In honor of Israel’s third elections in one year, the Jerusalem municipality announced that people who spend at least 20 NIS at certain retailers on election day can bring the receipt to a range of ice cream parlors and get free ice cream.

Ben & Jerry‘s got in on the game and is launching a new ice cream flavor in honor of the elections. In English, it’s called “One Sweet Vote” and in Hebrew, it’s a pun, “Yesh Ta’am Lehatzbiah” (יש טעם להצביה) or “There’s a reason/flavor to vote.”

You may ask yourself, “what on earth does ice cream have to do with anything?” And maybe even, “if I’m lactose intolerant, will they substitute some of that nice passionfruit sorbet?”

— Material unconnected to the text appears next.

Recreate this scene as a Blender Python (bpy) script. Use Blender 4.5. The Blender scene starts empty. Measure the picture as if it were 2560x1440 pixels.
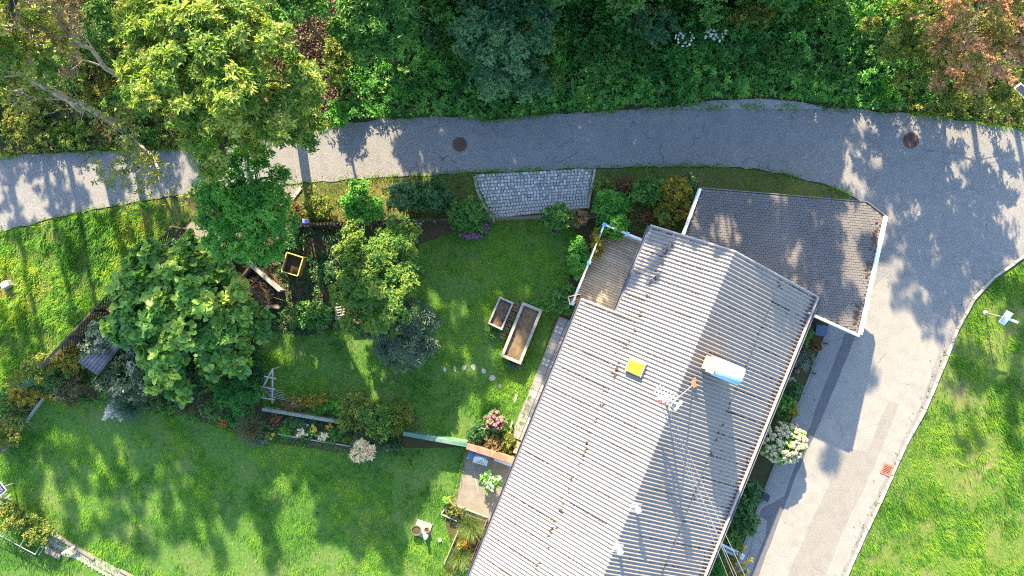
import bpy, bmesh, math, random
import numpy as np
from mathutils import Vector, Matrix
from mathutils.geometry import tessellate_polygon

random.seed(7)
RNG = np.random.default_rng(11)
scene = bpy.context.scene
COL = scene.collection

# ------------------------------------------------------------------ camera, sky, sun, exposure
CAM_H = 28.8                      # drone height above the lawn
SCALE = 60.0                      # photograph pixels per metre on the ground
cam_d = bpy.data.cameras.new("drone_camera")
cam = bpy.data.objects.new("drone_camera", cam_d)
COL.objects.link(cam)
cam.location = (0, 0, CAM_H)
cam.rotation_euler = (0, 0, 0)
cam_d.sensor_width = 36.0
cam_d.lens = 36.0 * CAM_H / (2560 / SCALE)
cam_d.clip_end = 600.0
scene.camera = cam

SUN_ELEV = math.radians(28.0)
SUN_H = Vector((-0.187, 0.982, 0)).normalized()         # towards the sun, on plan
world = bpy.data.worlds.new("World")
scene.world = world
world.use_nodes = True
wn = world.node_tree.nodes
wl = world.node_tree.links
bg = wn["Background"]
sky = wn.new("ShaderNodeTexSky")
sky.sky_type = 'NISHITA'
sky.sun_disc = False
sky.sun_elevation = SUN_ELEV
sky.sun_rotation = math.atan2(SUN_H.x, SUN_H.y)
sky.air_density = 1.2
sky.ozone_density = 2.2
wl.new(sky.outputs[0], bg.inputs[0])
bg.inputs[1].default_value = 0.13

sun_d = bpy.data.lights.new("sun", 'SUN')
sun_d.energy = 4.8
sun_d.angle = math.radians(0.55)
sun_d.color = (1.0, 0.81, 0.53)
sun = bpy.data.objects.new("sun", sun_d)
COL.objects.link(sun)
to_sun = (SUN_H * math.cos(SUN_ELEV) + Vector((0, 0, math.sin(SUN_ELEV))))
sun.rotation_euler = to_sun.to_track_quat('Z', 'Y').to_euler()
sun.location = (-10, 50, 40)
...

Israelis have some hilarious theories about where “third time, ice cream” came from. One pervasive theory is it’s from the British Mandate period when English speakers would say something like “if I see you again, I’ll scream.” I’ll scream = ice cream. Get it? No English speakers buy that theory at all.

Another common one is that it comes from the German. “Next time we meet, we’ll have a beer.” Possible. But there’s no three and there’s no ice cream.

In my personal experience, I found it used by men who think they are being suave. I’ll see them more than once in a short span of time, and they say, “Pa’am shlishit, glida?” like they’re asking for a date. Uh. No. Stalker. *giant eyeroll*

The explanation I found in a deep crevice in the internet was biblical. When the Israelites left Egypt, they need help from God to survive. At their first stop, God provided water. At the second stop, God provided water and dates. At the third stop, God gave them manna. Manna is described as “thin as frost.” When the Bible was translated into Aramaic, frost was translated as – wait for it – glida! 

It remains to be seen if the third time is a charm for the Israeli elections. Based on this, we could look forward to ice cream or screaming or beer or rescue by God. Maybe all of the above.

Or – more likely – it may play out like two friends meeting for the third time: nice words, but nobody buys the ice cream.